The U.S. Justice Department (DOJ) has sued the Los Angeles County Sheriff’s Department for allegedly denying residents’ Second Amendment rights through an inordinately long concealed weapons permit application process.
The lawsuit, filed by the DOJ’s Civil Rights Division, comes on the heels of a DOJ investigation and a partially successful lawsuit filed by the California Rifle and Pistol Association (CRPA).
In the lawsuit filed on Sept. 30, the DOJ accuses Sheriff Robert Luna of overseeing a system designed to deny citizens’ Second Amendment rights.
“Between January 2024 and March 2025, Defendants received 3,982 applications for new concealed carry licenses,“ the lawsuit states. ”Of these, they approved exactly two—a mere 0.05 percent approval rate that cannot be explained by legitimate disqualifying factors alone.
“This is not bureaucratic inefficiency; it is systematic obstruction of constitutional rights.”
Assistant Attorney General Harmeet K. Dhillon said in a statement announcing the lawsuit that it “seeks to stop Los Angeles County’s egregious pattern and practice of delaying law-abiding citizens from exercising their right to bear arms.”
Los Angeles Mayor Karen Bass’s office did not respond to a request for comment.
The sheriff’s department emailed a statement to The Epoch Times expressing support for the Second Amendment and defending its handling of concealed carry weapons (CCW) permit requests. According to the statement, the DOJ fails to take into account staffing issues and the fact that the department is changing from paper to digital records in the permitting process.
“Despite significant staffing shortages, we have successfully approved more than 19,000 CCW applications since 2020,“ the statement reads. ”Year to date in 2025, we have issued more than 5,000 CCW permits, including 2,722 new applications.”
The department was dealing with a backlog of permit requests before the U.S. Supreme Court’s 2022 decision in New York State Rifle and Pistol Association v.

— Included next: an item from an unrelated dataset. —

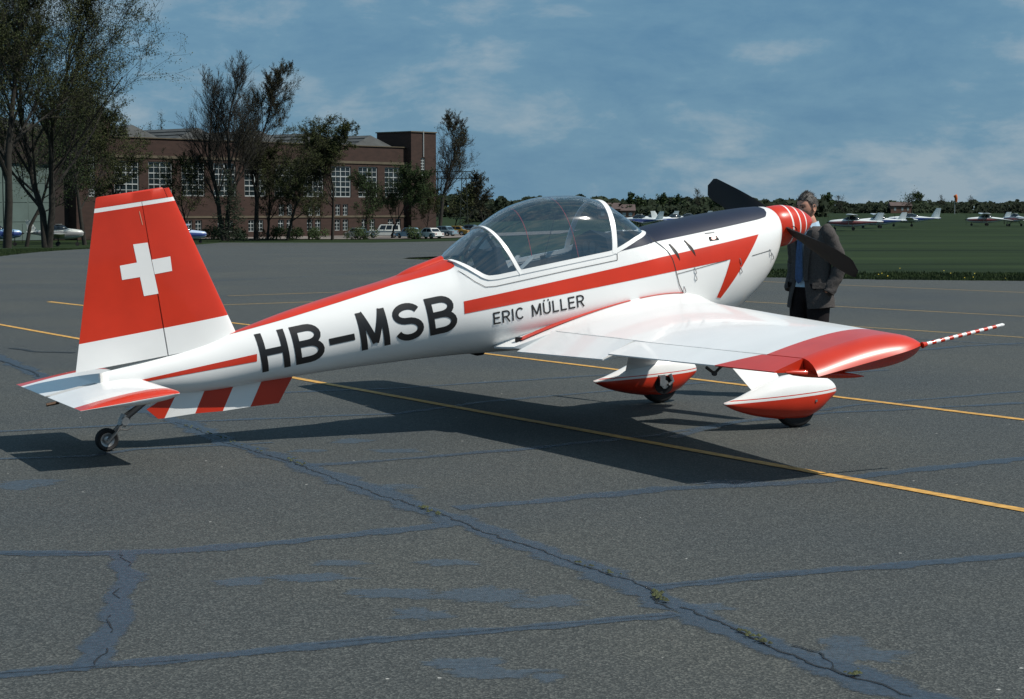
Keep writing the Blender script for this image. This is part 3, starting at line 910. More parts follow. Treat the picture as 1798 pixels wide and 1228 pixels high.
def foil_ring(LE, TE, t, up, f0, f1, n=16, pivot=None, droop=0.0):
    LE, TE, up = Vector(LE), Vector(TE), Vector(up)
    ch = (TE - LE).length; cs = []
    for i in range(n + 1):
        u = i / n
        if f0 == 0: u = (1 - math.cos(u * math.pi / 2))
        cs.append(f0 + (f1 - f0) * u)
    pts = [LE.lerp(TE, c) + up * ch * (naca(c, t) + 0.0012) for c in cs] + [LE.lerp(TE, c) - up * ch * (naca(c, t) + 0.0012) for c in reversed(cs)]
    if droop:
        pv = LE.lerp(TE, f0)
        ax = up.cross(TE - LE).normalized()
        m_ = Matrix.Rotation(droop, 3, ax)
        pts = [pv + m_ @ (p - pv) for p in pts]
    return pts


def zc(x, y): return 0.655 + 0.124 * (x - 3.0) + 0.004 * abs(y)


def le_x(y): return 4.50 - (abs(y) - 0.5) * 0.143


def te_f(y): return 2.86 + 0.08 * (abs(y) - 0.35)


def te_a(y): return 2.992 + 0.05 * (abs(y) - 1.55)


def hinge_x(y): return 3.17 + 0.042 * (abs(y) - 0.4)


UPW = Vector((-0.123, 0, 0.9924))
RED_Y = 2.97


def wing_ring(y, sgn, f0x, f1x, t, te, le=None, **k):
    L = le if le is not None else le_x(y)
    LE = (L, sgn * y, zc(L, y)); TE = (te, sgn * y, zc(te, y))
    fx = lambda x: 0.0 if x is None else (L - x) / (L - te)
    return foil_ring(LE, TE, t, UPW, fx(f0x), 1.0 if f1x is None else (L - f1x) / (L - te), **k)


def zupper(x, y):
    L, T_ = le_x(y), te_a(y); c = (L - x) / (L - T_)
    return zc(x, y) + (L - T_) * naca(c, 0.18)


for sg in (-1, 1):
    wg = MB()
    ys = [0.30, 0.55, 0.9, 1.3, 1.7, 2.1, 2.55, RED_Y, RED_Y, 3.08, 3.2, 3.30]
    wr = [wing_ring(y, sg, None, hinge_x(y), 0.18, te_a(y) if y > 1.54 else te_f(y), n=20) for y in ys]
    wg.loft(wr[:8], 0, cap1=False); wg.loft(wr[8:], 1, cap0=False, cap1=False)
    # bevelled tip with a ridge
    tip = [wr[-1]]
    L = le_x(3.3); T_ = te_a(3.3)
    for (yu, yl, squ, sql, fw) in [(3.33, 3.33, .97, 1.0, .01), (3.37, 3.36, .86, 1.0, .025), (3.41, 3.385, .64, .985, .045), (3.442, 3.40, .36, .93, .06), (3.455, 3.43, .18, .48, .065), (3.466, 3.466, 0, 0, .07)]:
        rr = []
        for ip_, p in enumerate(wr[-1]):
            cz = zc(p.x, 3.3); lo_ = ip_ >= len(wr[-1]) // 2; sq = sql if lo_ else squ; y = yl if lo_ else yu
            low = 0.042 * (4.1 - p.x) / .63 * (1 - sq)
            x = p.x
            rr.append(Vector((x - fw * max(0, (x - 3.75) / .35) * .25, sg * (y - 0.05 * max(0, (x - 3.9) / .2) ** 2 * (1 - sq)), cz - low + (p.z - cz) * sq)))
        tip.append(rr)
    wg.loft(tip, 1, cap0=False, cap1=False)
    wing = wg.build('wing', [M['white'], M['red']], plane, angle=45)
    # root fillet, full chord
    fl = MB()
    fil = []
    for (y, dl, dt, t) in [(0.24, 0.075, -0.06, .235), (0.32, 0.066, -0.05, .224), (0.40, 0.055, -0.03, .214), (0.435, 0.05, -0.01, .210), (0.50, 0.04, 0.0, .203), (0.60, 0.026, 0.0, .194), (0.72, 0.012, 0.0, .186), (0.88, 0.0, 0.0, .1802)]:
        L = le_x(y) + dl; T_ = te_f(y) + dt
        f1 = 1.0 if y < 0.45 else (L - (hinge_x(y) - 0.0)) / (L - T_)
        fil.append(foil_ring((L, sg * y, zc(L, y) + (0.25 - t) * 0), (T_, sg * y, zc(T_, y) - 0.012), t, UPW, 0, f1, n=20))
    fl.loft(fil); fl.build('root_fillet', M['white'], wing, angle=50)
    # painted stripe along the fillet
    rs = MB()
    for (xa, xb) in [(2.93, 3.84), (3.92, 4.30)]:
        rows = []
        for i in range(25):
            x = xa + (xb - xa) * i / 24
            row = []
            for j in range(5):
                y = 0.345 + 0.017 * j
                Lx = le_x(y) + 0.061 - .13 * (y - .345); Tx = te_f(y) - 0.043 + .2 * (y - .345); c = (Lx - x) / (Lx - Tx)
                row.append((x, sg * (y + 0.0), zc(x, y) + (Lx - Tx) * naca(c, 0.2215 - 0.13 * (y - .345)) + 0.004))
            rows.append(row)
        rs.loft(rows, closed=False)
    rs.build('fillet_stripe', M['red'], wing)
    # flap
    fp = MB()
    fp.loft([wing_ring(y, sg, hinge_x(y) - 0.008, None, 0.18, te_f(y), n=6, droop=R(9)) for y in (0.44, 0.7, 1.0, 1.3, 1.525)])
    fp.build('flap', M['white'], wing, angle=45)
    al = MB()
    ya = [1.545, 1.9, 2.3, 2.80, 2.80, 3.0, 3.32]
    ar = [wing_ring(y, sg, hinge_x(y) - 0.008, None, 0.18, te_a(y), n=6, droop=R(2)) for y in ya]
    for r_ in ar[3:5]:
        for p in r_:
            fx = max(0, min(1, (hinge_x(2.8) - p.x) / (hinge_x(2.8) - te_a(2.8)))); p.y = sg * (2.95 - .22 * fx)
    al.loft(ar[:4], 0, cap1=False); al.loft(ar[4:], 1, cap0=False)
    ail = al.build('aileron', [M['white'], M['red']], wing, angle=45)
    hb = MB(); prof = [(3.13, .004), (3.18, .016), (3.26, .022), (3.36, .023), (3.46, .021), (3.55, .016), (3.61, .010), (3.655, .002)]
    hb.tube([(x, sg * (3.36 + 0.10 * (x - 3.13) + .035 * 0), 0.672 - 0.075 * (x - 3.13)) for x, r_ in prof], [r_ for x, r_ in prof], 10)
    hb.tube([(3.24, sg * 3.30, 0.672), (3.24, sg * 3.38, 0.665)], 0.012, 8)
    hb.build('mass_balance', M['red'], ail)
    # black gap strip on the outer panel
    gs = MB()
    gs.loft([[(hinge_x(y) + .115 + d, sg * y, zupper(hinge_x(y) + .115 + d, y) + 0.003) for d in (-.006, 0, .006)] for y in [2.50 + 0.05 * i for i in range(17)]], closed=False)
    gs.build('gap_strip', M['seam'], wing)
    # aileron control horn under the hinge
    ch = MB(); ch.tube([(3.20, sg * 2.60, .655), (3.14, sg * 2.60, .605), (3.08, sg * 2.60, .645)], 0.010, 6); ch.tube([(3.14, sg * 2.59, .605), (3.14, sg * 2.61, .605)], .016, 8)
    ch.build('control_horn', M['dark_steel'], ail)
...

Bruen, according to the statement.
In that landmark decision, the high court ruled that carrying a firearm in public is a constitutional right. It also ruled that any gun laws that do not follow the plain text of the Second Amendment and do not have a historical analog from the time of the amendment’s ratification are unconstitutional.

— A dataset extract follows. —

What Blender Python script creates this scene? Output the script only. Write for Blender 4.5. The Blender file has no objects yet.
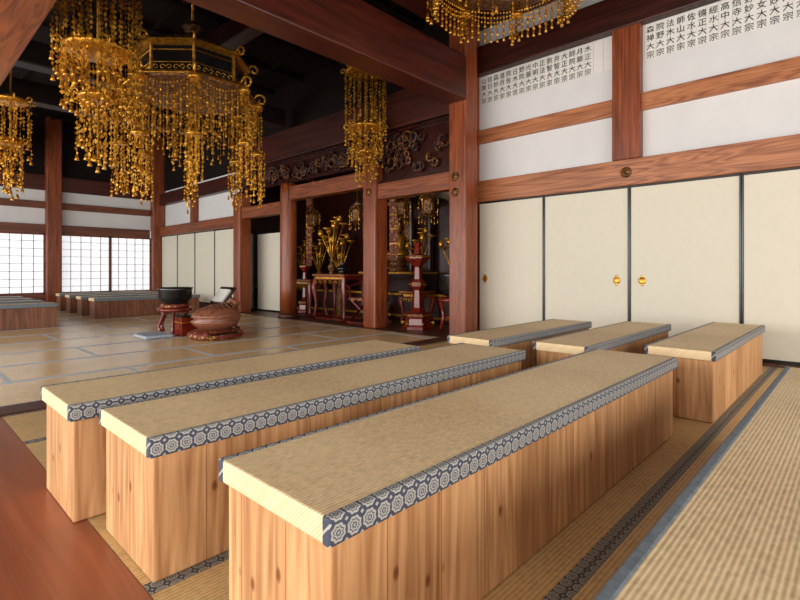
import bpy, math, random
from mathutils import Vector, Matrix
random.seed(7)
scene=bpy.context.scene
try:
    scene.view_settings.view_transform='Standard'
    scene.view_settings.look='None'
except Exception: pass

def S(r,g,b):
    f=lambda c:((c/255)/12.92 if c/255<=0.04045 else ((c/255+0.055)/1.055)**2.4)
    return (f(r),f(g),f(b),1)

# ---------------- node helpers
class NM:
    def __init__(s,name):
        s.m=bpy.data.materials.new(name); s.m.use_nodes=True
        s.nt=s.m.node_tree; s.b=s.nt.nodes['Principled BSDF']
    def n(s,t,**k):
        nd=s.nt.nodes.new(t)
        for a,v in k.items():
            setattr(nd,a,v)
        return nd
    def l(s,a,b): s.nt.links.new(a,b)
    def set(s,**k):
        for a,v in k.items():
            s.b.inputs[a.replace('_',' ')].default_value=v
    def math(s,op,a,b=None,c=None):
        nd=s.n('ShaderNodeMath',operation=op)
        for i,v in enumerate((a,b,c)):
            if v is None: continue
            if isinstance(v,(int,float)): nd.inputs[i].default_value=v
            else: s.l(v,nd.inputs[i])
        return nd.outputs[0]
    def xyz(s):
        tc=s.n('ShaderNodeTexCoord'); sp=s.n('ShaderNodeSeparateXYZ'); s.l(tc.outputs['Object'],sp.inputs[0])
        return tc.outputs['Object'],sp.outputs[0],sp.outputs[1],sp.outputs[2]
    def comb(s,x,y,z):
        c=s.n('ShaderNodeCombineXYZ')
        for i,v in enumerate((x,y,z)):
            if isinstance(v,(int,float)): c.inputs[i].default_value=v
            else: s.l(v,c.inputs[i])
        return c.outputs[0]
    def noise(s,vec,scale=5,detail=3,dist=0):
        nd=s.n('ShaderNodeTexNoise'); nd.inputs['Scale'].default_value=scale; nd.inputs['Detail'].default_value=detail
        nd.inputs['Distortion'].default_value=dist
        s.l(vec,nd.inputs['Vector']); return nd.outputs['Fac']
    def ramp(s,f,stops,interp='LINEAR'):
        r=s.n('ShaderNodeValToRGB'); r.color_ramp.interpolation=interp
        e=r.color_ramp.elements
        while len(e)<len(stops): e.new(0.5)
        for i,(p,c) in enumerate(stops): e[i].position=p; e[i].color=c
        s.l(f,r.inputs[0]); return r.outputs[0]
    def mix(s,f,a,b,mode='MIX'):
        m=s.n('ShaderNodeMix',data_type='RGBA',blend_type=mode)
        if isinstance(f,(int,float)): m.inputs[0].default_value=f
        else: s.l(f,m.inputs[0])
        for i,v in ((6,a),(7,b)):
            if isinstance(v,tuple): m.inputs[i].default_value=v
            else: s.l(v,m.inputs[i])
        return m.outputs[2]
    def bump(s,h,strength=.3,dist=.01):
        b=s.n('ShaderNodeBump'); b.inputs['Strength'].default_value=strength; b.inputs['Distance'].default_value=dist
        s.l(h,b.inputs['Height']); s.l(b.outputs[0],s.b.inputs['Normal'])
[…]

New CCW requests increased dramatically after Bruen, according to the statement.
“We are confident a fair and impartial review of our efforts will show that the Department has not engaged in any pattern or practice of depriving individuals of their Second Amendment rights,” the statement reads.

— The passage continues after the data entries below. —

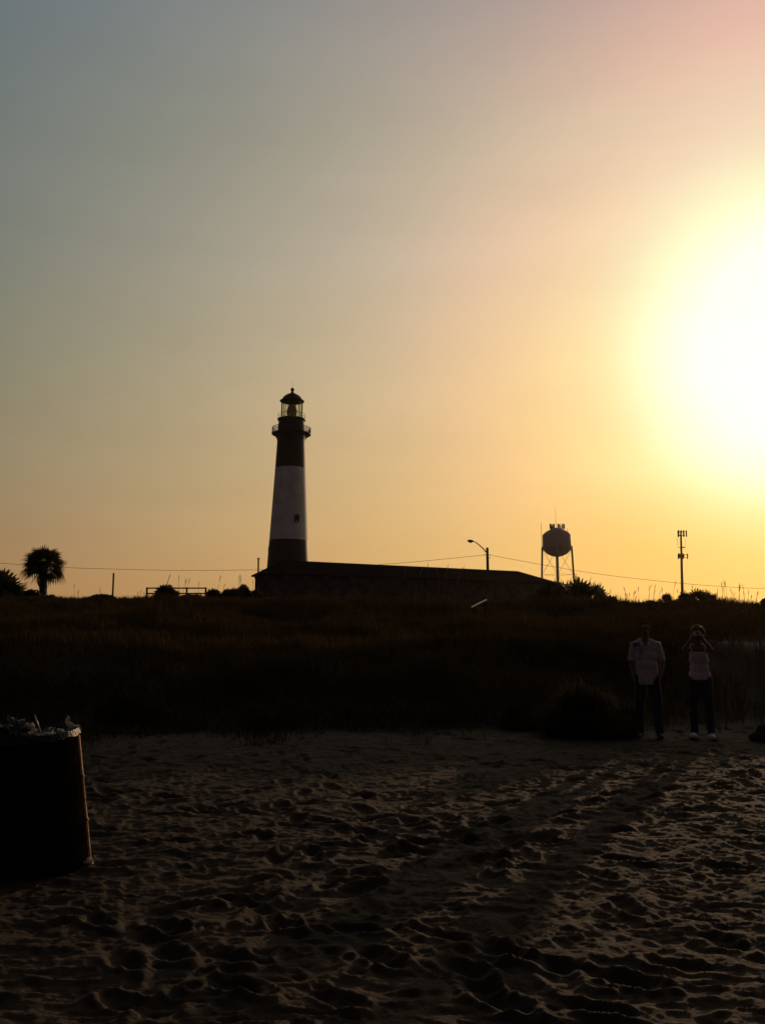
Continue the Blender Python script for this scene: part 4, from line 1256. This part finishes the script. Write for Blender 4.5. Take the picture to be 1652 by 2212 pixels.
    if woman:
        # compact camera held in the raised hand, a thing of its own
        c_ = S((0, -.315, 1.665))
        wp = Matrix.Translation(t.location) @ Matrix.Rotation(yaw, 4, 'Z') @ Vector((c_.x * .97, c_.y * .97, c_.z * .945))
        ct = thing('compact_camera', 'small pale compact camera the woman holds up before her face', 'camera', wp, yaw)
        cb = MB(); cb.box((0, 0, 0), (.10, .024, .06)); cb.box((.028, 0, .033), (.02, .016, .008)); cb.build('camera_body', M['phone'], ct)
        cl = MB(); cl.tube([(0.01, -.012, 0), (0.01, -.03, 0)], [.022, .02], 14); cl.build('camera_lens', M['iron'], ct)
    return t
person(1402, 13.05, 'man in a loose pale short sleeved shirt and dark trousers beside the large grass clump', R(-17), False)
person(1517, 13.05, 'woman in a white tank top and dark jeans holding a camera up to her face', R(-22), True)

# dark bag at the right edge
q = P(1648, 1611, 12.7)
t = thing('beach_bag', 'dark slumped bag on the sand at the right edge', 'bag', (q.x, 12.7, gz(q.x, 12.7)))
mb = MB(); mb.ell((0, 0, .09), (.21, .13, .10), 18, 10); mb.ell((.03, 0, .17), (.13, .09, .10), 16, 10); mb.ell((.05, 0, .23), (.07, .05, .05), 12, 8)
remeshed(mb, 'bag_body', M['bag'], t, .012, 4)
mb = MB(); mb.tube([(-.10, -.02, .17), (-.06, -.03, .25), (.03, -.03, .30), (.12, -.02, .25), (.15, -.02, .15)], .010, 6); mb.build('handle', M['bag'], t, True)

# ------------------------------------------------------------ thin warm haze, added for the veil of lens flare
hb = MB()
hb.box((0, 445, 24), (3060, 2130, 68))
hm = bpy.data.materials.new('veil_haze'); hm.use_nodes = True
hn = hm.node_tree.nodes; hl_ = hm.node_tree.links
hn.remove(hn['Principled BSDF'])
pv = hn.new('ShaderNodeVolumePrincipled')
pv.inputs['Color'].default_value = (0.95, 0.86, 0.80, 1)
pv.inputs['Density'].default_value = 0.00004
pv.inputs['Anisotropy'].default_value = 0.75
hl_.new(pv.outputs[0], hn['Material Output'].inputs['Volume'])
ho = hb.build('haze', hm)
tag(ho, 'thin warm haze added over beach and dunes in place of flare', None, None, 'stuff')
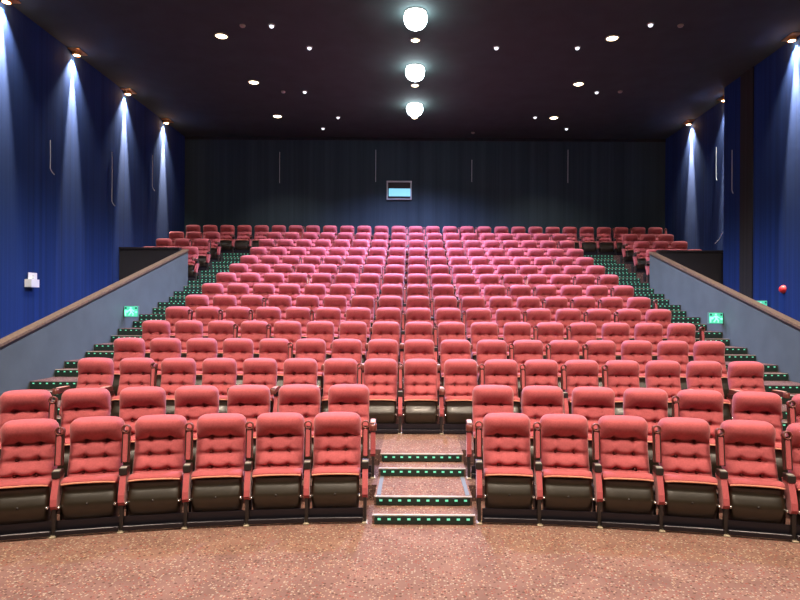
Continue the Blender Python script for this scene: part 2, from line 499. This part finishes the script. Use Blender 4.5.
def make_chair(near, arms):
    """arms: (right arm raised, left arm raised or None when there is no left arm)"""
    root = empty('cinema_seat', (0, 0, 0))
    def part(name, mbf, mat, par=None):
        if name not in MESH: MESH[name] = mbf().mesh(name, mat)
        o = bpy.data.objects.new(name, MESH[name]); COL.objects.link(o); o.parent = par or root
        return o
    b = part('backrest', make_backrest, M['fabric'])
    if near:
        def btn():
            mb = MB(); mb.lathe([(.0005, .011), (.008, .010), (.013, .005), (.014, 0)], 10, Matrix.Rotation(PI/2, 4, 'X')); return mb
        for c in (.225, .435, .655):
            for ub in (-.36, .36):
                z = .36 + c*.62
                k = part('button', btn, M['button'], b); k.location = (ub*.245, tilt(z)-.036, z)
    s = part('seat_cushion', make_lip, M['fabric']); part('piping', make_piping, M['fabric_edge'], s)
    sh = part('seat_shell', make_shell, M['shell'])
    def bolt():
        mb = MB(); mb.lathe([(.0005, .012), (.008, .010), (.012, .004), (.012, -.02)], 10, Matrix.Rotation(PI/2, 4, 'X')); return mb
    for sx in (-1, 1):
        k = part('hinge_bolt', bolt, M['chrome'], sh); k.location = (sx*.226, -.352, .255)
    if near:
        def knob():
            mb = MB(); mb.lathe([(.0005, .008), (.009, .007), (.012, 0), (.013, -.02)], 12, Matrix.Rotation(PI/2, 4, 'X')); return mb
        k = part('shell_screw', knob, M['plastic'], sh); k.location = (0, -.352, .27)
    def beam():
        mb = MB(); mb.rbox(-.250, .2625, -.385, -.356, .018, .062, .010); mb.box(-.250, .2625, -.325, -.312, .0, .13); return mb  # thin rear plate added to keep the space under the seat dark
    part('base_rail', beam, M['beam'])
    arm_parts(root, PITCH/2, arms[0])
    if arms[1] is not None: arm_parts(root, -PITCH/2, arms[1])
    return root
MESH = {}
M['button'] = simple('dark_red_button', (.16, .03, .03), .6)
M['armtop'] = simple('arm_top_vinyl', (.62, .34, .30), .5)
PROTO = {}
ARNG = random.Random(11)
def place(x, y, z, rz, two, label, row=0):
    near = row <= 2
    if row == 0: ar, al = True, True
    else: ar, al = ARNG.random() < .3, False
    key = (near, (ar, al if two else None))
    if key not in PROTO: o = PROTO[key] = make_chair(*key)
    else: o = copy_tree(PROTO[key])
    o.location = (x, y, z); o.rotation_euler = (0, 0, rz)
    tag(o, label, 'chair', 'red tufted cinema seats')
    return o

def rowname(i): return 'back row' if i == 14 else ('front row' if i == 0 else '%s row from the front' % ORD[i])
# curved front two rows, either side of the centre steps
for i in (0, 1):
    yc, z, R = ROWS[i]; s0 = .84 if i == 0 else .825
    for side in (-1, 1):
        for k in range(7):
            s = side*(s0 + PITCH*k); a = s/R
            x = R*math.sin(a) - .004; y = yc - R*(1-math.cos(a))
            sd = 'left' if side < 0 else 'right'
            where = 'next to the centre steps' if k == 0 else '%s from the centre steps' % NUM[k]
            # the shared arm hangs on each chair's right; the left-most chair of a block gets one more
            two = (side < 0 and k == 6) or (side > 0 and k == 0)
            place(x, y, z, -a, two, 'red tufted seat in the %s row, %s block, %s' % (ORD[i], sd, where), i)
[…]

In its statement, the DOJ said this is its first lawsuit in support of U.S. gun owners. Attorney General Pam Bondi said it will not be the last. This is in line with a mandate issued by President Donald Trump shortly after he took office.
On Feb. 7, 2025, he issued an executive order for the DOJ to “examine all orders, regulations, guidance, plans, international agreements, and other actions of executive departments and agencies ... to assess any ongoing infringements of the Second Amendment rights of [U.S.] citizens.”
Trump also ordered Bondi to come up with a plan of action to address any issues found.
The DOJ began an investigation on March 27, 2025. According to the Sept. 30 statement, the department received numerous complaints about the permitting process.
“After analysis of data and documents spanning over 8,000 CCW permit applications, the Division [on Sept. 30] filed suit seeking relief on behalf of law-abiding applicants,” the statement reads.
The DOJ investigation also came after a decision in a CRPA lawsuit challenging the alleged permit delays.
On Aug. 20, 2024, Judge Sherilyn Peace Garnett of the U.S. District Court for the Central District of California granted limited relief on the waiting times for two named plaintiffs. She also agreed that 18 months is too long to wait for a permit.
Chuck Michel, CRPA president and general counsel, said California gun owners have spent the past three years working to bring California in line with Bruen.
“Stubborn jurisdictions, such as Los Angeles, dug in their heels with delays, fees, and new requirements to keep lawful citizens from securing CCWs,” Michel wrote in a CRPA statement. “We are thrilled that the Trump administration finds this abuse as egregious as we do.”